Sidi Touré hails from Gao, a city in the northwestern sector of Mali, which has changed hands three times since March 2012. First Tuareg rebels booted out the Malian government; then Ansar Dine, the Islamist Tuareg movement, ejected the MNLA, a less ideologically unified confederation of Tuareg resistance movements; and then the French took possession in January 2013. This means, amongst other things, that his hometown has been controlled by people willing to lop body parts off of people who play music. Thus Touré, a man who once led Gao’s regional orchestra and didn’t bother to mount a concerted effort to build a career outside of his homeland until a few years ago, found himself in exile.

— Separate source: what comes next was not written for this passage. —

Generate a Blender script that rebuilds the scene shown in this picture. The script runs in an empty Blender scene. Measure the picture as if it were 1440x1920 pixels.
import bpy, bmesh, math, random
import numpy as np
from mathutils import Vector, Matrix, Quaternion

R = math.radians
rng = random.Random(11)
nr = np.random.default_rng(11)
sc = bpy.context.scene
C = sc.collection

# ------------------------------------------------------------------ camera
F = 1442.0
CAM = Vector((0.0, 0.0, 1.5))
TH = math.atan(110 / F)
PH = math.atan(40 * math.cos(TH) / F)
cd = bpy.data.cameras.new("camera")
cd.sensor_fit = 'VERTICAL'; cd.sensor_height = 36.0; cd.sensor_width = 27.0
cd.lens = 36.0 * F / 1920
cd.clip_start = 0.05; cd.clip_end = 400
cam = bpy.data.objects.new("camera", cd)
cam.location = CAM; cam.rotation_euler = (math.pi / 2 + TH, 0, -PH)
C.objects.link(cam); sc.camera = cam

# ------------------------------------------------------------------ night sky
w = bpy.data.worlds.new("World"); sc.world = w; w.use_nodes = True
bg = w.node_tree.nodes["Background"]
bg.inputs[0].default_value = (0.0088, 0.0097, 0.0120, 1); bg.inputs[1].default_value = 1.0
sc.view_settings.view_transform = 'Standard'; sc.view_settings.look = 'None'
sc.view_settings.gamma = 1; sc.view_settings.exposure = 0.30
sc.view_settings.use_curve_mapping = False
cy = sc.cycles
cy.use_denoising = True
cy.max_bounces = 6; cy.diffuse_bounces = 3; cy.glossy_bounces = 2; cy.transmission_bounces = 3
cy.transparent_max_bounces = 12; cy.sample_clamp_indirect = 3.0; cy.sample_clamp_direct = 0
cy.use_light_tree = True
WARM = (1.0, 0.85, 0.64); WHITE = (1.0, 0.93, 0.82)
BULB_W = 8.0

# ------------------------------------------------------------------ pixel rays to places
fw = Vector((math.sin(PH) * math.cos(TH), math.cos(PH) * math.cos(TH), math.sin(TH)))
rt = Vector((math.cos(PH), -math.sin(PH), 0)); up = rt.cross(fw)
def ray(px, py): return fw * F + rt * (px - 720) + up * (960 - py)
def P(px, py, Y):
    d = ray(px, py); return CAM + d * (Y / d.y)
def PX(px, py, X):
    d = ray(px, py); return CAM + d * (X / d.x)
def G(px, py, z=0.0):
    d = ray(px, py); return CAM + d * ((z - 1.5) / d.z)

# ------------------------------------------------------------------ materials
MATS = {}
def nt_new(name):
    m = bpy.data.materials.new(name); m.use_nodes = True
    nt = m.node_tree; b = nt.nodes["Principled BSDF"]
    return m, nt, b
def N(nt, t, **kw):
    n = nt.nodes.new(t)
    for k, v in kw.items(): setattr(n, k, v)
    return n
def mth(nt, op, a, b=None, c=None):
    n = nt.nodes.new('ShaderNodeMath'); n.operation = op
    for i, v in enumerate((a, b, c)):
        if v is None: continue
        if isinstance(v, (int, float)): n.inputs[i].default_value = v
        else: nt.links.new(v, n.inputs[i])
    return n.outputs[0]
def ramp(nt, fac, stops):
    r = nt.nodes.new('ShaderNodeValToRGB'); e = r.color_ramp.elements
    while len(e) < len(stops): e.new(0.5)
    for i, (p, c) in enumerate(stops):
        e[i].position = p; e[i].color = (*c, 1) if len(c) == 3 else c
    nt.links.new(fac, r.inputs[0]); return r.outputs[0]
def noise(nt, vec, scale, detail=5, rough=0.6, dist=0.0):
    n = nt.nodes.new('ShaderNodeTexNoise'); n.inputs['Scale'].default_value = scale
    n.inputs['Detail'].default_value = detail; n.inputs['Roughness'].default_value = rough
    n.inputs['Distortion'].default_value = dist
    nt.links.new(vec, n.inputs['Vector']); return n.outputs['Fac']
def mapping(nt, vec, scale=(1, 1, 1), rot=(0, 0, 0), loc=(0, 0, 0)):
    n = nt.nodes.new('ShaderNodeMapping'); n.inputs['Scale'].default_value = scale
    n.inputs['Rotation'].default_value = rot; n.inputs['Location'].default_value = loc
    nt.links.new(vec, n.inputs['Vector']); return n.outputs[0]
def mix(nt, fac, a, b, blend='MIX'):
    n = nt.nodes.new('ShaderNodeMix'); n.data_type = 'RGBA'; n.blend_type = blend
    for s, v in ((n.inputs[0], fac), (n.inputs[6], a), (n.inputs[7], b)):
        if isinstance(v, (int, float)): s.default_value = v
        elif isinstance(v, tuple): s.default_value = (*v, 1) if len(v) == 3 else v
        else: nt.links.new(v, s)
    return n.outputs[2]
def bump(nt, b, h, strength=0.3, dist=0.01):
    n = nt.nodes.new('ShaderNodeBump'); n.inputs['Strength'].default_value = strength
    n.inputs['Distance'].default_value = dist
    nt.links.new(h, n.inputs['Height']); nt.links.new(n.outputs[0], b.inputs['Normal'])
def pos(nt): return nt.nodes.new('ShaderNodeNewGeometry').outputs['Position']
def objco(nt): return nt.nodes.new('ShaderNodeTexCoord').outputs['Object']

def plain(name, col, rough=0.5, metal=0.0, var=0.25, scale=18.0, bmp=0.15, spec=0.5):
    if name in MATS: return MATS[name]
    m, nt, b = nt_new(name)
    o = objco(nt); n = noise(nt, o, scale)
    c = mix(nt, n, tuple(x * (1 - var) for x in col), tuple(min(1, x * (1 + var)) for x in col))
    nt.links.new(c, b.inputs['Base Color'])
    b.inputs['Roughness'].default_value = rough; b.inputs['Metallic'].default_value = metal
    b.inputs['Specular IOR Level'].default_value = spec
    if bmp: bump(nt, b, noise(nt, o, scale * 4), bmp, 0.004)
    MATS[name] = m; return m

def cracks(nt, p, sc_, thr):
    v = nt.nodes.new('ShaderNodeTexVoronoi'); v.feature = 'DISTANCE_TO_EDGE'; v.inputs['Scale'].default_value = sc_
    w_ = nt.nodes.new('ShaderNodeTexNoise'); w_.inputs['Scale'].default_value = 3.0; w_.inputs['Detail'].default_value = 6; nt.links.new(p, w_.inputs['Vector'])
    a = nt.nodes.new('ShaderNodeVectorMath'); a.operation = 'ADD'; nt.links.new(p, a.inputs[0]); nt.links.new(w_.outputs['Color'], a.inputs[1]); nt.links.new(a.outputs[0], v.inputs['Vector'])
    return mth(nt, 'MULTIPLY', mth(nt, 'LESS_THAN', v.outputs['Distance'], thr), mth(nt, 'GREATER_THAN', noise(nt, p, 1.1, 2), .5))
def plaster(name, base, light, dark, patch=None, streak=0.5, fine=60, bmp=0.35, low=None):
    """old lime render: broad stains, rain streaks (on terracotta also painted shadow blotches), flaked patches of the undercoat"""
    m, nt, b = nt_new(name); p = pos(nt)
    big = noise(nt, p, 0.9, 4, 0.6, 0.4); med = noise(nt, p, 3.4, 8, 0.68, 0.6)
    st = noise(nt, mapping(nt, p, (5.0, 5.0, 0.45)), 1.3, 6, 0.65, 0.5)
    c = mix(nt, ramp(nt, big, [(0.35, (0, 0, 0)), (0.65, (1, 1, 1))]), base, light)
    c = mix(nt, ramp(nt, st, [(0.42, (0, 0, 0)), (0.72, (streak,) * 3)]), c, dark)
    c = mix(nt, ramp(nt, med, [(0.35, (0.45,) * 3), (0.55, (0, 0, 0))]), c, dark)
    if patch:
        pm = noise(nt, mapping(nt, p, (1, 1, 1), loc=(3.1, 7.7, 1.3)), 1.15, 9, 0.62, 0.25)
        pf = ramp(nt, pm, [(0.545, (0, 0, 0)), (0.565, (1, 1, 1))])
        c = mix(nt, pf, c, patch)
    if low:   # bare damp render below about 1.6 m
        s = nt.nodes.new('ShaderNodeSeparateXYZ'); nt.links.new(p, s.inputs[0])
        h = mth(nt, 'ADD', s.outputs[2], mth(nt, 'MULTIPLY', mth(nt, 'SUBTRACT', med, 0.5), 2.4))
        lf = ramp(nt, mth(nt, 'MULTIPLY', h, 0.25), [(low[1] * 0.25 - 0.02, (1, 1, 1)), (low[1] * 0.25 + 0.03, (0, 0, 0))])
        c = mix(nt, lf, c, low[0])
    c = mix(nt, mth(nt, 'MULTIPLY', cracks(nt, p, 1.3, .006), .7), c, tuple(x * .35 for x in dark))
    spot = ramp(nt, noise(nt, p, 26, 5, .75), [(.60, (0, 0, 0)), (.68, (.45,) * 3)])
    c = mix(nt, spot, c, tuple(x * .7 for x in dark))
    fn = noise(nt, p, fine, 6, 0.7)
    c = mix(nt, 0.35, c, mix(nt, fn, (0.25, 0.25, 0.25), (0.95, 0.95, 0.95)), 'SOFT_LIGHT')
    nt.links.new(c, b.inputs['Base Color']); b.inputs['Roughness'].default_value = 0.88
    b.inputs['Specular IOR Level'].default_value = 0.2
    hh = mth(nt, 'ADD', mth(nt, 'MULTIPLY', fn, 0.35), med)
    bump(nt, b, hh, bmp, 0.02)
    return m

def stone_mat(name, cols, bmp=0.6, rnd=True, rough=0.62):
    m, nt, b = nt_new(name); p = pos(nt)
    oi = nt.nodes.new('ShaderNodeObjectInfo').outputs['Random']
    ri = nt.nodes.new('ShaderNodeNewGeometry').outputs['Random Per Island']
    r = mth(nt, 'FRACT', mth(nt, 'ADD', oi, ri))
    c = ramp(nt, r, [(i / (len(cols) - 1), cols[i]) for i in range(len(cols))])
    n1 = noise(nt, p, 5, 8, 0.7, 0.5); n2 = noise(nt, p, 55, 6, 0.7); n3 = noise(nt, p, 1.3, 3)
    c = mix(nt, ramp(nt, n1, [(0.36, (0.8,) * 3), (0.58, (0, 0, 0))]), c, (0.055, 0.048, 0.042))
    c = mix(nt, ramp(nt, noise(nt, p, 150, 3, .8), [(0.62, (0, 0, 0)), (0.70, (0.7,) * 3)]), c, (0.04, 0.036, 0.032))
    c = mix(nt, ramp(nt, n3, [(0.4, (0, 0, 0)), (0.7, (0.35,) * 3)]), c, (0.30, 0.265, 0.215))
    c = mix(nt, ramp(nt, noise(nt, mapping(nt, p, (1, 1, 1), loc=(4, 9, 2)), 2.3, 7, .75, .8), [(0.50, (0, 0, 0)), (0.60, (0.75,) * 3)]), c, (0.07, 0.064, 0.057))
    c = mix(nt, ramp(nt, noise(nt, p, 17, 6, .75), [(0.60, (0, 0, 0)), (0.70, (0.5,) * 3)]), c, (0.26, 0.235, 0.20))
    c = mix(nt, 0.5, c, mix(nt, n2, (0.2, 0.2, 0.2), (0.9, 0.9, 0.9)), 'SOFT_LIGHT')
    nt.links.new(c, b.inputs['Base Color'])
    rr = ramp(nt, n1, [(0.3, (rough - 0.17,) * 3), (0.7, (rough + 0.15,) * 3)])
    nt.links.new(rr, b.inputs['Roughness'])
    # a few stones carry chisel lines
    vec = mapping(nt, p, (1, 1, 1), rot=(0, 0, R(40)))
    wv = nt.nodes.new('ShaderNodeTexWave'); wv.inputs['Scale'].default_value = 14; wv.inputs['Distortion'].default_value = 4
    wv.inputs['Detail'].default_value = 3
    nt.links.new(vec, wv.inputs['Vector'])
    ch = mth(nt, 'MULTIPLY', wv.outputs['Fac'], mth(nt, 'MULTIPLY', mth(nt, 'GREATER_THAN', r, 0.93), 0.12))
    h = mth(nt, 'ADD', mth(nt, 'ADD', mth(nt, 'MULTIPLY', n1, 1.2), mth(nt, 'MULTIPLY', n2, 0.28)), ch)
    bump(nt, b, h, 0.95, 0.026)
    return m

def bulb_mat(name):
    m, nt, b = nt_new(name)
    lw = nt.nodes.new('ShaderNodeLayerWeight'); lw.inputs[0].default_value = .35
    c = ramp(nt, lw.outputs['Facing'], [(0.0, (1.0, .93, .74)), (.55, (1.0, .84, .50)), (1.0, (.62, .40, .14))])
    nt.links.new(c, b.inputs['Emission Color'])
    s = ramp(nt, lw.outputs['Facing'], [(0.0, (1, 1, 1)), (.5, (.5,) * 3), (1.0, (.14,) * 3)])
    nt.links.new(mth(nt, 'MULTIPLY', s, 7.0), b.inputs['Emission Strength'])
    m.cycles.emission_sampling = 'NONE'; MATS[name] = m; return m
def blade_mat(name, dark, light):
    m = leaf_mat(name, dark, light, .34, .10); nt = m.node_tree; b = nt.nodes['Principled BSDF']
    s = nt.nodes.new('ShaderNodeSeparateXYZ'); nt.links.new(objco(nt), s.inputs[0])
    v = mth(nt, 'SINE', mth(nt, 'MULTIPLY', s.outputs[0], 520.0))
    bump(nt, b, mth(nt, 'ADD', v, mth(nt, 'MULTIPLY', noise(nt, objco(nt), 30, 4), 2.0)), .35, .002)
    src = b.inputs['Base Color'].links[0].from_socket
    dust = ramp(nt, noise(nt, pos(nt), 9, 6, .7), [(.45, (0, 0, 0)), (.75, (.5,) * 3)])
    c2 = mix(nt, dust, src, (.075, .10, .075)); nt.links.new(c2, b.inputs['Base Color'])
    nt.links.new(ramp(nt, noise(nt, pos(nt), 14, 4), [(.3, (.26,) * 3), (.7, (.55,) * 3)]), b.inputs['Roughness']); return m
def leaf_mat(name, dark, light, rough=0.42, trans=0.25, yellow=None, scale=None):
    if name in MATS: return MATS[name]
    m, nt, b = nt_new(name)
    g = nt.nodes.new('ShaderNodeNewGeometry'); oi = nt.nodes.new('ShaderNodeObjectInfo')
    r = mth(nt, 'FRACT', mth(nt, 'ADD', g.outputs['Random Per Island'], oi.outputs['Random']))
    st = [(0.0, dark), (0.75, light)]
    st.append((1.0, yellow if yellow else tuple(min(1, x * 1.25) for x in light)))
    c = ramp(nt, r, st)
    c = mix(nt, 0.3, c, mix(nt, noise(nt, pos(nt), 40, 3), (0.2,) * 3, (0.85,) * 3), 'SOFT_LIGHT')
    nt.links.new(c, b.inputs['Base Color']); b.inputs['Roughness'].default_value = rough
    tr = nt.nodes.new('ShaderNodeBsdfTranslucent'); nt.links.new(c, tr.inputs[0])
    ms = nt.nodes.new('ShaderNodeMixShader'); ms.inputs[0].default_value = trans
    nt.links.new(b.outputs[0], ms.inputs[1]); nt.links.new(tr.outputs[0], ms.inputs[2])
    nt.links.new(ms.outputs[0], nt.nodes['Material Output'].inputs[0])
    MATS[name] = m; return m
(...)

Since Touré sings mostly in Songhaï on Alafia and the record has no lyric sheet, it’s not clear exactly what he has to say about these matters. But there are plenty of clues that they are on his mind. The album’s title translates as Peace, and song titles like “La Paix” (French for “Peace”), “Ir Wangarey (The Army),” and “Boro Ganda (My Land).” Whether he has been influenced by touring in the US and Europe, or just wants to speak out to the wider world, Touré is incorporating sounds from further afield into his music. On a couple tunes, he sings a line or two in English; “Gandyey (The Spirits)” calls for peace, and the heavily accented proclamation “I like you, my country” punctuates the Songhaï singing and mellifluous guitar and n’goni solos on “Mali.” The n’goni and Cheick Diallo’s flute indicate that Touré is going for a more pan-Malian sound; whether that matters to you or not, they give Alafia a more varied sound that its predecessor without sacrificing the propulsive, calabash-driven feel of its predecessor of its immediate predecessor Koïma. Unlike the rather shambolic group he brought on his first US tour, the ensemble on Alafia is tight and deferent to Touré throughout, and he willingly steps into the spotlight. But the persona projected by his voice and the flowing acoustic arrangements is not of an ego-driven star, but of a guy who wants to bring people together. I miss the unhurried intimacy of Touré’s first Thrill Jockey record, Sahel Folk, but these are not times for people to sit back and pick guitars over cups of tea, and he knows it. If music can heal and unite, he’s doing his part.